Tarrin Wills (ed.) 2017, ‘Anonymous Lausavísur, Stanzas from the Third Grammatical Treatise 1’ in Kari Ellen Gade and Edith Marold (eds), Poetry from Treatises on Poetics. Skaldic Poetry of the Scandinavian Middle Ages 3. Turnhout: Brepols, p. 537.
Reið Brynhildar bróðir
bort, sás hug né skorti.
{Bróðir Brynhildar}, sás né skorti hug, reið bort.
{Brynhildr’s brother} [= Atli], who did not lack courage, rode away.
Mss: A(3v), A(6r) (l. 2), B(2v), W(101), W(106) (l. 2) (TGT)
Readings: [2] sás (‘sa er’): svá at B; né: ei W(101)
Editions: Skj AI, 602, Skj BI, 602, Skald I, 293; SnE 1818, 310, 322, SnE 1848, 182, 190, SnE 1848-87, II, 100-1, 140, 406, 417, 508, III, 138, TGT 1884, 14, 23, 65, 90, 169, TGT 1927, 43, 65, 91.
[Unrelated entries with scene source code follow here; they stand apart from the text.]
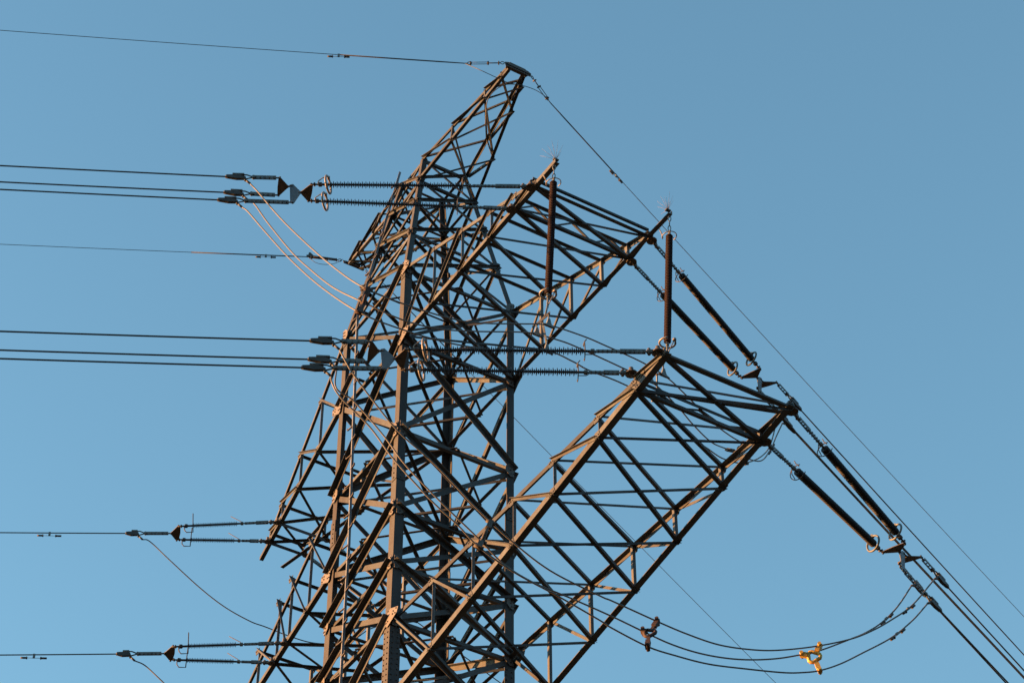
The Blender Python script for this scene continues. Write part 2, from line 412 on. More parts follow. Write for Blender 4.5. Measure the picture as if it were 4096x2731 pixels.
def near_arm(ys, x, zb, zt, cb, ct, lat, pratt, top_x, y_end, yt_end, label):
    B = {(s, i): V((s*x, y, zb(y))) for s in (-1, 1) for i, y in enumerate(ys)}
    U = {(s, i): V((s*x, y, zt(y))) for s in (-1, 1) for i, y in enumerate(ys)}
    n = len(ys)
    root = arm_root([(B[s, i]+V((s*.006+(.0 if s < 0 else 0), 0, .0)), s, 1) for s in (-1, 1) for i in range(1, n)]
                    + [(U[s, i]+V((s*.006, 0, 0)), s, -1) for s in (-1, 1) for i in range(1, n-1)], label=label,
                    frame=[(V((s*x, ys[0], zb(ys[0]))), V((s*x, y_end, zb(y_end))), Z, (-s, 0, 0), cb, .014) for s in (-1, 1)]
                    + [(V((-x, ys[-1]+.05, zb(ys[-1])+.025)), V((x, ys[-1]+.05, zb(ys[-1])+.025)), -Y, Z, .09, .012)])
    for s in (-1, 1):
        mb = MB(); mb.ang(V((s*x, ys[0], zt(ys[0]))), V((s*x, yt_end, zt(yt_end))), -Z, (-s, 0, 0), ct, .012); mb.build('top_chord', 'steel', root)
        nx = V((s, 0, 0))
        for i in range(1, n-1):
            mb = MB(); mb.ang(B[s, i]-nx*.085-Y*.03, U[s, i]-nx*.085-Y*.03, nx, Y, .07); mb.build('side_post', 'post', root)
        for i in range(0, n-1):
            if pratt == 'up':  p0, p1 = B[s, i], U[s, i+1]
            else: p0, p1 = U[s, i], B[s, i+1]
            if i == n-2 and pratt == 'up': p1 = U[s, n-1]
            mb = MB(); ax = (p1-p0).normalized(); u = nx.cross(ax).normalized(); u = u if u.z > 0 else -u
            mb.ang(p0+u*.03+nx*.008, p1+u*.03+nx*.008, -u, nx, .062); mb.build('side_lacing', 'steel', root)
    # bottom face: crossing lacing, heavy outward-in, light the other way
    for i in range(1, n):
        mb = MB(); mb.ang(B[-1, i]+V((0, -.035, -.014)), B[1, i-1]+V((0, -.035, -.014)), Y, Z, .075); mb.build('bottom_lacing', 'steel', root)
    for i in range(0, n-1):
        mb = MB(); mb.ang(B[-1, i]+V((0, -.03, .022)), B[1, i+1]+V((0, -.03, .022)), -Z, Y, .06); mb.build('bottom_lacing', 'steel', root)
    for i in range(1, n-1):
        if top_x:
            mb = MB(); mb.ang(U[-1, i]+V((0, -.03, -.02)), U[1, i-1]+V((0, -.03, -.02)), Y, Z, .07); mb.build('top_lacing', 'steel', root)
            if i < n-1:
                mb = MB(); mb.ang(U[-1, i]+V((0, -.03, .02)), U[1, i+1]+V((0, -.03, .02)), -Z, Y, .052); mb.build('top_lacing', 'steel', root)
        else:
            mb = MB(); mb.ang(U[-1, i]+V((0, .03, -.02)), U[1, i]+V((0, .03, -.02)), -Y, -Z, .06); mb.build('top_strut', 'steel', root)
    # laced end frame one bay in from the tip
    e = n-2
    mb = MB(); mb.ang(B[-1, e]+V((0, -.02, .01)), B[1, e]+V((0, -.02, .01)), Y, Z, .07); mb.build('end_strut', 'steel', root)
    if top_x:
        mb = MB(); mb.ang(U[-1, e]+V((0, -.02, .01)), U[1, e]+V((0, -.02, .01)), Y, -Z, .07); mb.build('end_strut', 'steel', root)
    k = 6
    for j in range(k):
        a0 = (j)/k; a1 = (j+1)/k
        lo = lambda q: B[-1, e].lerp(B[1, e], q)+V((0, .02, .05)); hi = lambda q: U[-1, e].lerp(U[1, e], q)+V((0, .02, -.05))
        p0, p1 = (lo(a0), hi(a1)) if j % 2 == 0 else (hi(a0), lo(a1))
        mb = MB(); mb.ang(p0, p1, X, Y, .045); mb.build('end_lacing', 'steel', root)
    return root, B, U

ys1 = [-1.5, -2.80, -4.06, -5.32, -6.35, -7.15]
zb1 = lambda y: 4.87
zt1 = lambda y: 7.07+(y+1.5)*.362
arm1, B1, U1 = near_arm(ys1, 1.5, zb1, zt1, .108, .092, .07, 'up', False, -8.0, -7.2, 'upper wide crossarm of the near side')
ys2 = [-1.5, -3.08, -4.63, -6.17, -7.62, -9.17, -10.42, -11.32]
zb2 = lambda y: -5.157-.19*y
zt2 = lambda y: -2.86+(y+1.5)*.006
arm2, B2, U2 = near_arm(ys2, 1.44, zb2, zt2, .135, .105, .08, 'down', True, -11.42, -11.4, 'lower wide crossarm of the near side')
# tip beams
def beam(parent, p0, p1, a=.12, name='tip_beam', dz=0.0, d1=Y, d2=Z):
    mb = MB(); mb.ang(V(p0)+V((0, 0, dz)), V(p1)+V((0, 0, dz)), d1, d2, a, .012)
    mb.build(name, 'steel', parent)
beam(arm1, (-1.5, -7.12, 5.13), (1.5, -7.12, 5.13), .055, d1=Y, d2=Z)
beam(arm1, (-1.5, -6.32, 4.90), (1.5, -6.38, 4.90), .07, d1=Y, d2=Z)
beam(arm2, (-1.44, -11.22, -2.86), (1.44, -11.22, -2.86), .075, d1=Y, d2=Z)
beam(arm2, (-1.44, -10.4, -3.14), (1.44, -11.2, -3.0), .055, d1=Y, d2=Z, name='bottom_lacing')
# far (rear) slim arms
def far_arm(ys, xf, zb, zt, y_end, yt_end, cb, ct, label):
    n = len(ys)
    B = {(s, i): V((s*xf(y), y, zb(y))) for s in (-1, 1) for i, y in enumerate(ys)}
    U = {(s, i): V((s*xf(y), y, zt(y))) for s in (-1, 1) for i, y in enumerate(ys)}
    root = arm_root([(B[s, i]+V((s*.006, 0, 0)), s, 1) for s in (-1, 1) for i in range(1, n)]
                    + [(U[s, i]+V((s*.006, 0, 0)), s, -1) for s in (-1, 1) for i in range(1, n-1)], label=label,
                    frame=[(B[s, 0], V((s*xf(y_end), y_end, zb(y_end))), Z, (-s, 0, 0), cb, .014) for s in (-1, 1)]
                    + [(B[-1, n-1]+V((0, -.03, -.03)), B[1, n-1]+V((0, -.03, -.03)), Y, -Z, .09, .012)])
    for s in (-1, 1):
        mb = MB(); mb.ang(U[s, 0], V((s*xf(yt_end), yt_end, zt(yt_end))), -Z, (-s, 0, 0), ct, .012); mb.build('top_chord', 'steel', root)
        nx = V((s, 0, 0))
        for i in range(1, n-1):
            mb = MB(); mb.ang(B[s, i]-nx*.085-Y*.03, U[s, i]-nx*.085-Y*.03, nx, Y, .07); mb.build('side_post', 'post', root)
        for i in range(n-1):
            p0, p1 = B[s, i], U[s, i+1]
            if i == n-2: p1 = U[s, n-1]
            u = nx.cross((p1-p0).normalized()); u = u if u.z > 0 else -u
            mb = MB(); mb.ang(p0+u*.03+nx*.008, p1+u*.03+nx*.008, -u, nx, .06); mb.build('side_lacing', 'steel', root)
    for i in range(1, n):
        mb = MB(); mb.ang(B[-1, i]+V((0, .03, -.014)), B[1, i-1]+V((0, .03, -.014)), -Y, -Z, .06); mb.build('bottom_lacing', 'steel', root)
        mb = MB(); mb.ang(B[-1, i-1]+V((0, .03, .02)), B[1, i]+V((0, .03, .02)), -Y, Z, .07); mb.build('bottom_lacing', 'steel', root)
        mb = MB(); mb.ang(U[-1, i]+V((0, .03, -.02)), U[1, i]+V((0, .03, -.02)), -Y, -Z, .06); mb.build('top_strut', 'steel', root)
    for i in (n-2,):
        mb = MB(); mb.ang(B[-1, i]+V((0, -.03, -.03)), B[1, i]+V((0, -.03, -.03)), Y, -Z, .09); mb.build('tip_beam', 'steel', root)
    return root, B, U
xf3 = lambda y: 1.5-.18*(y-1.5)
arm3, B3, U3 = far_arm([1.5, 3.2, 4.75, 6.2, 7.05], xf3, lambda y: 4.87, lambda y: 7.07-(y-1.5)*.345, 7.92, 7.15, .1, .085,
                       'upper slim crossarm of the far side')
xf4 = lambda y: 1.5-.145*(y-1.5)
ys4 = [1.5, 3.0, 4.34, 5.21, 6.6, 8.0, 9.2]
arm4, B4, U4 = far_arm(ys4, xf4, lambda y: 0.0, lambda y: 2.18-(y-1.5)*.115 if y < 5.4 else 1.73-(y-5.4)*.42, 9.5, 9.3, .11, .085,
                       'lower slim crossarm of the far side')

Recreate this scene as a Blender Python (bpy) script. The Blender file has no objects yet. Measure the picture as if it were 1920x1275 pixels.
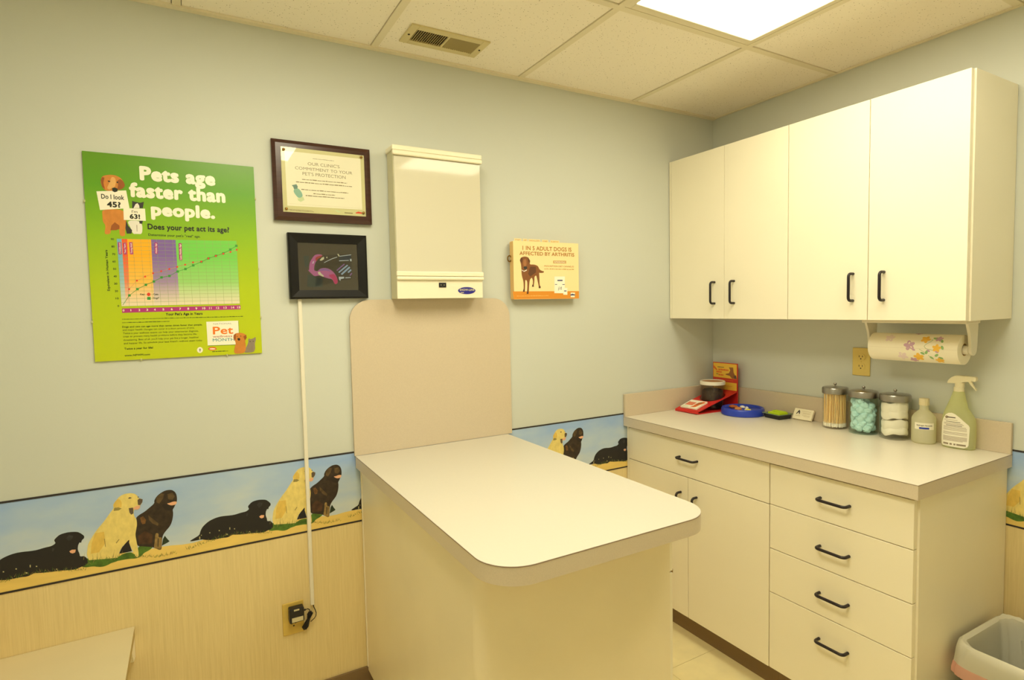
import bpy, bmesh, math, random
from mathutils import Vector, Matrix
random.seed(7)
C = bpy.context.scene.collection
SC = bpy.context.scene
PI = math.pi
def lin(c):
    c = c / 255.0
    return c / 12.92 if c <= 0.04045 else ((c + 0.055) / 1.055) ** 2.4
def rgb(r, g, b): return (lin(r), lin(g), lin(b), 1.0)

# ------------------------------------------------------------------ camera
cam = bpy.data.cameras.new('camera'); cam_o = bpy.data.objects.new('camera', cam); C.objects.link(cam_o)
cam.sensor_width = 36.0; cam.lens = 20.018; cam.clip_start = 0.05; cam.clip_end = 60
F_ = Vector((0.49323968, 0.86799546, -0.05743247)); R_ = Vector((0.86863879, -0.49499835, -0.02105429)); U_ = Vector((0.04670401, 0.03950326, 0.99812736))
cam_o.matrix_world = Matrix(((R_.x, U_.x, -F_.x, -2.39375), (R_.y, U_.y, -F_.y, -2.07413), (R_.z, U_.z, -F_.z, 1.44266), (0, 0, 0, 1)))
SC.camera = cam_o

# ------------------------------------------------------------------ world, exposure, lamp colour (the lamps are the two ceiling troffers built below)
world = bpy.data.worlds.new('world'); SC.world = world; world.use_nodes = True
world.node_tree.nodes['Background'].inputs[0].default_value = (0.02, 0.02, 0.02, 1)
SC.view_settings.view_transform = 'Standard'; SC.view_settings.look = 'None'
SC.view_settings.exposure = 0.0; SC.view_settings.gamma = 1.0; SC.view_settings.use_curve_mapping = False
LAMP_COLOR = (1.0, 0.935, 0.68, 1.0)
LAMP_STRENGTH = 8.8          # above the table
LAMP_STRENGTH_LEFT = 12.6    # over the left half; raised to brighten the base cabinet fronts
SC.cycles.max_bounces = 10; SC.cycles.diffuse_bounces = 6; SC.cycles.transparent_max_bounces = 16
SC.cycles.sample_clamp_indirect = 6.0

# ------------------------------------------------------------------ room sizes (metres; room corner at the origin, room towards -x and -y)
ZC = 2.382; XL = -2.955; YR = -2.75
XB = -0.5378; YE = -0.6226; MOD = 0.6096
ZB1 = 0.927; ZB2 = 0.669
ZT = 0.914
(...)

Context: This stanza is cited among various examples of barbarismus involving changes to letters and syllables. It illustrates stafasnúning ‘letter-change’, i.e. a rearrangement of letters within a syllable (TGT 1927, 43-4): Hér er bort sett fyrir brott ok skipt svá stǫfum, at r stendr fyrir t til þess at hendingar sé jafnhávar, ok er þetta svá í einum staf sem í samstǫfu ‘Here bort is used instead of brott, and the letters transposed so that <r> comes before <t> to make the hendingar equally long, and this occurs in a single letter as well as in a syllable’. The second line is cited later as an example of metathesis, essentially the same phenomenon (TGT 1927, 65): Metatesis skiptir stǫfum sem fyrr er sagt ‘Metathesis transposes letters, as was said earlier’.
Notes: [All]: Brynhildr is probably to be identified with one of the female protagonists of the Vǫlsung legends, and, if so, her brother would be Atli Buðlason. It is unclear to which legend this particular fragment may refer, but Björn Magnússon Ólsen (TGT 1884) compares Akv 32/1-4 (NK 245) Atli lét | lanz síns á vit | ió eyrscán | aptr frá morði ‘Atli turned his gravel-treading horse towards his land, back from the murder’ (Larrington 2014, 209) and Anon Kálfv 4/3, which mentions his horse Glaumr. — [2] bort ‘away’: As Óláfr states (see Context above), metathesized bort is preferred here to the more common brott or braut ‘away’ to supply aðalhending with skorti (cf. ANG §§152.2, 315 which cite the weakly stressed brot(t), brutt, bort and burt, the last two with metathesis).